Problem to work on: Print exactly the lines from the first one down to the line that contains "mb.add([atplane(p, P0, n)+n*lift", both included, and skip the pictures.

Given material:
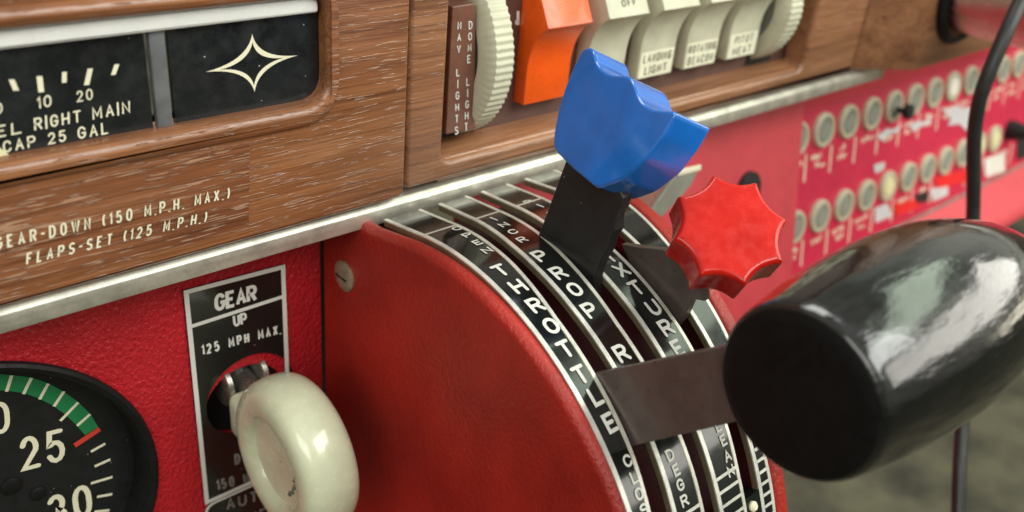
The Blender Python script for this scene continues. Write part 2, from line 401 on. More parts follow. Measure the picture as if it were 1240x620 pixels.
OUT = Vector((0, -1, 0))
def quad_on(mb, pts, P0, n, lift):
    mb.add([atplane(p, P0, n)+n*lift for p in pts], [list(range(len(pts)))])

# ================================================================== THE SETTING AND THE PANEL
fl = MB(); fl.add([(-300,-300,-42),(600,-300,-42),(600,600,-42),(-300,600,-42)], [(0,1,2,3)])
o = fl.build('floor', 'floor'); o['kind'] = 'structure'

HOLE = (7.39, -13.17, 1.04); GC = (1.4, -13.92)
circle = lambda cx, cz, r, n=48: [(cx+r*math.cos(2*math.pi*k/n), cz+r*math.sin(2*math.pi*k/n)) for k in range(n)]
rect = lambda x0, z0, x1, z1: [(x0, z0), (x1, z0), (x1, z1), (x0, z1)]
TN = Vector((0, -1, .19)).normalized(); TP = Vector((0, 0, -11.3))      # the leaning breaker panel
yT = lambda z, out=0.0: .19*(z+11.3)-out*1.018
panel = thing('instrument_panel', 'red lower instrument panel running behind gauge, quadrant and breakers', 'instrument panel', (10, .1, -20))
plate('vinyl_sheet', [rect(-8, -30, 9.25, -7), circle(HOLE[0]-.13, HOLE[1]-.16, .93), circle(*GC, 3.66, 64)], FY(0), .3, .03, 'red_vinyl', panel)
m = MB(); m.prism([(13.4, yT(z, .34), z) for z in (-7, -24)]+[(13.4, yT(z, -.4), z) for z in (-24, -7)], (15.0, 0, 0))
m.build('centre_sheet', 'red_panel', panel, bevel=.06)
m = MB(); m.prism([(28.3, yT(z), z) for z in (-6, -16.75)]+[(28.3, yT(z, -.3), z) for z in (-16.75, -6)], (45, 0, 0))
m.build('breaker_sheet', 'red_band', panel)
lipp = [(28.3, yT(-16.8)-.02, -16.8), (28.3, -1.45, -17.1), (28.3, -2.3, -17.55), (28.3, -2.75, -17.9), (28.3, -2.8, -18.3), (28.3, -2.55, -18.3), (28.3, -1.2, -17.5), (28.3, yT(-16.8, -.3), -16.9)]
m = MB(); m.prism(lipp, (45, 0, 0)); m.build('lower_lip', 'red_panel', panel, sharp=50)
m = MB(); m.box((28.5, yT(-16.75)-.09, -16.86), (73, yT(-16.75)+.02, -16.72)); m.build('edge_moulding', 'grey_print', panel)
m = MB(); m.box((-8, 1.7, -30), (13, 1.8, -7)); m.build('back_board', 'dark_void', panel)

# ---- wood fascia on the left, with its window
ZB = -8.33
fas = thing('wood_fascia', 'walnut-grain fascia on the left with the fuel gauge window cut in it', 'fascia panel', (4, -1.2, ZB))
FF = FY(-1.62)
win = round_poly(rect(-6, -5.96, 8.47, -4.06), [.01, .5, .34, .01], 8)
plate('board', [round_poly(rect(-7, ZB, 10.27, 3), [.01, .18, .2, .01]), win], FF, .55, .07, 'wood_left', fas)
bead_o = round_poly(rect(-6.4, -6.38, 8.70, -3.72), [.01, .75, .5, .01], 8)
plate('window_bead', [bead_o, win], FY(-1.69), .3, .19, 'wood_left', fas, res=5, sharp=60)
F2 = FY(-1.632)
ov = px2(F2, [(-60, 252), (303, 171), (301, 276), (-60, 365)])
ovl = plate('overlay_label', [round_poly(ov, .05)], F2, .012, .003, 'wood_label', fas)
m = MB(); P0 = Vector((0, -1.632, 0))
ptext(m, 'GEAR-DOWN (150 M.P.H. MAX.)', (-6, 303), (276, 240), (-7, 287), P0, OUT, .15, cw=.44, gap=.27, space=.3)
m.build('lettering', 'cream', ovl); m = MB()
ptext(m, 'FLAPS-SET (125 M.P.H.)', (31, 321), (248, 268.5), (32, 306), P0, OUT, .15, cw=.44, gap=.27, space=.3)
m.build('lettering', 'cream', ovl)

# ---- fuel gauge behind the window
fg = thing('fuel_gauge', 'black fuel quantity gauge reading RIGHT MAIN with white scale marks', 'gauge', (4, -1.3, -5.5))
YG = -1.36; PG = Vector((0, YG, 0))
m = MB(); m.box((-6, YG, -6.3), (5.36, YG+.1, -3.9)); m.build('dial_plate', 'window_black', fg)
m = MB()
for a, b in [((36, 293), (66, 340)), ((137, 285), (162, 346)), ((231, 270), (249, 310)), ((318, 318), (344, 256)), ((418, 281), (446, 240))]:
    pass
for (x0, y0, x1, y1, w) in [(42, 298, 60, 340, 22), (147, 286, 154, 346, 22), (241, 270, 240, 310, 18), (338, 257, 324, 319, 20), (438, 241, 424, 281, 18)]:
    x0, y0, x1, y1 = x0/3.1, y0/3.1, x1/3.1, y1/3.1; h = w/6.2
    m = MB(); quad_on(m, [(x0-h, y0), (x1-h, y1), (x1+h, y1-.4), (x0+h, y0-.4)], PG, OUT, .012); m.build('scale_mark', 'cream', fg)
m = MB()
z3 = lambda x, y: (x/3.1, y/3.1)
ptext(m, '0', z3(-26, 432), z3(9, 425), z3(-28, 388), PG, OUT, .13, 'round')
m.build('lettering', 'cream', fg); m = MB(); ptext(m, '10', z3(143, 408), z3(193, 398), z3(140, 363), PG, OUT, .13, 'round', cw=.6)
m.build('lettering', 'cream', fg); m = MB(); ptext(m, '20', z3(287, 384), z3(348, 372), z3(284, 342), PG, OUT, .13, 'round', cw=.6)
m.build('lettering', 'cream', fg); m = MB(); ptext(m, 'FUEL', z3(-150, 543), z3(80, 499), z3(-153, 497), PG, OUT, .14, 'round', cw=.62, gap=.27)
ptext(m, 'RIGHT', z3(128, 489), z3(303, 456), z3(125, 443), PG, OUT, .14, 'round', cw=.62, gap=.27)
ptext(m, 'MAIN', z3(347, 449), z3(488, 422), z3(344, 403), PG, OUT, .14, 'round', cw=.62, gap=.27)
m.build('lettering', 'cream', fg); m = MB(); ptext(m, 'CAP', z3(12, 574), z3(134, 549), z3(8, 530), PG, OUT, .14, 'round', cw=.62, gap=.27)
ptext(m, '25', z3(180, 543), z3(248, 529), z3(177, 499), PG, OUT, .14, 'round', cw=.62, gap=.27)
ptext(m, 'GAL', z3(292, 522), z3(405, 501), z3(289, 477), PG, OUT, .14, 'round', cw=.62, gap=.27)
m.build('lettering', 'cream', fg)
m = MB(); m.add([atY(p, YG-.03) for p in [(-14, 168), (18, 193), (-2, 200), (-30, 190)]], [(0, 1, 2, 3)]); m.build('needle', 'yellow_needle', fg)
m = MB(); m.box((5.42, YG-.05, -6.3), (5.68, YG+.1, -4.1)); m.build('divider_bar', 'divider', fg, bevel=.03)
st = plate('light_strip', [round_poly(rect(-6, -4.36, 8.38, -4.08), [.01, .05, .22, .01])], FY(-1.52), .2, .05, 'white_strip', fg)
ep = thing('emblem_plate', 'blank black cover plate with an outlined four-pointed star', 'cover plate', (7, -1.3, -5.9))
m = MB(); m.box((5.74, YG, -6.3), (8.8, YG+.1, -3.9)); m.build('plate', 'window_black', ep)
def star_loop(pts):
    out = []
    for i in range(4):
        a = Vector(pts[i]); b = Vector(pts[(i+1) % 4]); c = (Vector(pts[0])+Vector(pts[1])+Vector(pts[2])+Vector(pts[3]))/4
        q = c*.78+(a+b)/2*.22
        out += [a*(1-t)**2+q*2*t*(1-t)+b*t*t for t in [k/10 for k in range(10)]]
    return out
so = star_loop([z3(947, 128), z3(772, 270), z3(956, 345), z3(1118, 208)]); si = star_loop([z3(948, 158), z3(826, 262), z3(954, 322), z3(1064, 217)])
m = MB(); n = len(so)
m.add([atY(p, YG-.014) for p in so]+[atY(p, YG-.014) for p in si], [(i, (i+1) % n, n+(i+1) % n, n+i) for i in range(n)])
m.build('star_emblem', 'cream', ep)

# ---- wood switch frame
sf = thing('switch_frame', 'walnut-grain frame around the rocker switches, stepping outward at its right end', 'switch panel', (18, -1, ZB))
FS = FY(-1.42)
hx0 = atY((541, 100), -1.42).x; hz0 = atY((600, 181), -1.42).z; hx1 = atY((988, 20), -1.42).x
plate('board', [round_poly(rect(10.42, ZB, 28.4, 3), [.2, .01, .01, .2]), round_poly(rect(hx0, hz0, hx1, 2), [.3, .3, .1, .1])], FS, .8, .13, 'wood_right', sf, res=4, sharp=60)
m = MB(); m.prism([(28.42, -1.42, ZB-.02), (30.5, -2.57, ZB-.02), (46, -2.62, ZB-.02), (46, -1.6, ZB-.02), (30.6, -1.5, ZB-.02), (28.42, -.9, ZB-.02)], (0, 0, 11))
m.build('stepped_end', 'wood_right', sf, bevel=.1)
YP = -.62
m = MB(); m.box((hx0-.2, YP, -8.2), (hx1+.2, YP+.1, 2)); bp = m.build('back_plate', 'brown_plate', sf)
zi = atY((621, 146), YP).z
m = MB(); m.prism([(hx0-.02, -1.33, hz0-.06), (hx0-.02, -1.28, hz0+.05), (hx0-.02, YP, zi), (hx0-.02, YP, hz0-.5), (hx0-.02, -1.3, hz0-.5)], (hx1-hx0+.04, 0, 0)); m.build('inner_ledge', 'wood_right', sf, bevel=.04)
m = MB()
for px in [(606, 8, 628, 45), (622, 30, 640, 62), (612, 130, 626, 160)]: pass
pl = Vector((0, YP, 0))
for (x, y, w, h) in [(627, 22, 3.5, 17), (626, 27, 5, 5), (631, 63, 3, 20), (629, 112, 5, 5), (640, 4, 4, 4)]:
    quad_on(m, [(x-w/2, y-h/2), (x+w/2, y-h/2-.5), (x+w/2, y+h/2-.5), (x-w/2, y+h/2)], pl, OUT, .01)
for (x, y) in [(868, 66), (865, 58), (915, 48), (914, 38), (806, 82), (763, 72)]:
    quad_on(m, [(x-1.5, y-5), (x+1, y-6), (x+1.6, y+4), (x-1, y+5)], pl, OUT, .01)
m.build('plate_marks', 'silver_txt', bp)
npl = thing('light_switch_placard', 'brown placard reading NAV LIGHTS and DOME LIGHT in upright columns', 'placard', (12, -.8, -7.5))
YN = -1.16
FN = FY(YN)
plate('plate', [round_poly(px2(FN, [(548, 8), (576, 4), (576, 156), (540, 163)]), .04)], FN, .45, .02, 'placard_brown', npl)
m = MB(); z4 = lambda x, y: (380+x/2.819, y/2.819)
PN = Vector((0, YN, 0))
for s, x0, x1, y0, y1 in [('NAV LIGHTS', 496, 486, 74, 432), ('DOME LIGHT', 534, 519, 72, 420)]:
    k = len(s)-1
    for i, c in enumerate(s):
        if c == ' ': continue
        cx = x0+(x1-x0)*i/k; cyy = y0+(y1-y0)*i/k
        w = 13 if c != 'I' else 3
        ptext(m, c, z4(cx-w/2, cyy+28), z4(cx+w/2, cyy+26), z4(cx-w/2, cyy), PN, OUT, .15, lift=.012)
m.build('lettering', 'silver_txt', npl)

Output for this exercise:
The Blender Python script for this scene continues. Write part 2, from line 401 on. More parts follow. Measure the picture as if it were 1240x620 pixels.
OUT = Vector((0, -1, 0))
def quad_on(mb, pts, P0, n, lift):
    mb.add([atplane(p, P0, n)+n*lift for p in pts], [list(range(len(pts)))])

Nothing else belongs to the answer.